(278c) Supramolecular Polymer Networks of Ion-Coordinated Polybenzimidazole for High-Temperature H2/CO2 Separation | AIChE

(278c) Supramolecular Polymer Networks of Ion-Coordinated Polybenzimidazole for High-Temperature H2/CO2 Separation

Authors 

Hu, L. - Presenter, University At Buffalo
Fan, S., University of Colorado
Huang, L., University At Buffalo, SUNY
Bui, V., University at Buffalo
Tran, T., University At Buffalo
Pal, S., University At Buffalo
Ding, Y., University of Colorado Boulder
Swihart, M., University at Buffalo
Lin, H., University of Buffalo, State University of New Yor
Membrane technology with superior H2/CO2 separation properties at high temperatures has gained significant attention for pre-combustion CO2 capture. Advanced membrane materials with both high H2 permeability and H2/CO2 selectivity are needed for gas separation to reduce the capital and energy cost. Herein, we demonstrated facilely novel thermally-stable supramolecular polymer networks (SPNs) comprising of metal salt (palladium trifluoroacetate and nickel trifluoroacetate: Pd(CF3COO)2 and Ni(CF3COO)2) and polybenzimidazole (PBI) for H2/CO2 separation at high temperatures. With metal ions coordinating imidazole rings on PBI chains and trifluoroacetate anions unwinding the chain packing, the supramolecular network formed a bottleneck/microcavity bimodal pore architecture, leading to simultaneously increased H2 permeability and H2/CO2 selectivity.
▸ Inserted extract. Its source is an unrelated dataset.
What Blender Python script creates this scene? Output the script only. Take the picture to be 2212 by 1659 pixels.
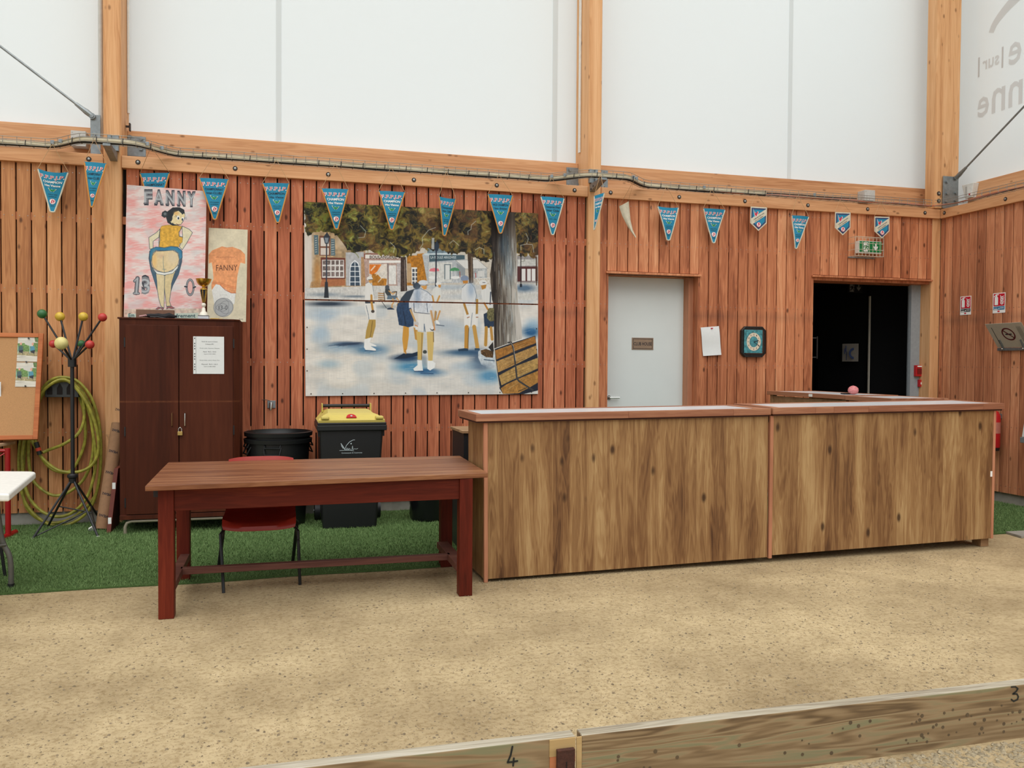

Particularly, PBI-Ni(CF3COO)2 supramolecular network with a salt doping level of 0.17 displayed H2 permeability of 62 Barrer at 150 ℃, increased by ~ 100 % from pristine PBI with H2/CO2 selectivity increasing from 10 to 15. Those supramolecular network films also exhibited improved mechanical properties and stable mixed-gas H2/CO2 separation performance at high temperatures. This study unveiled a facile approach to design membrane materials with bottleneck/microcavity bimodal pore architectures, thereby achieving both high gas permeability and selectivity.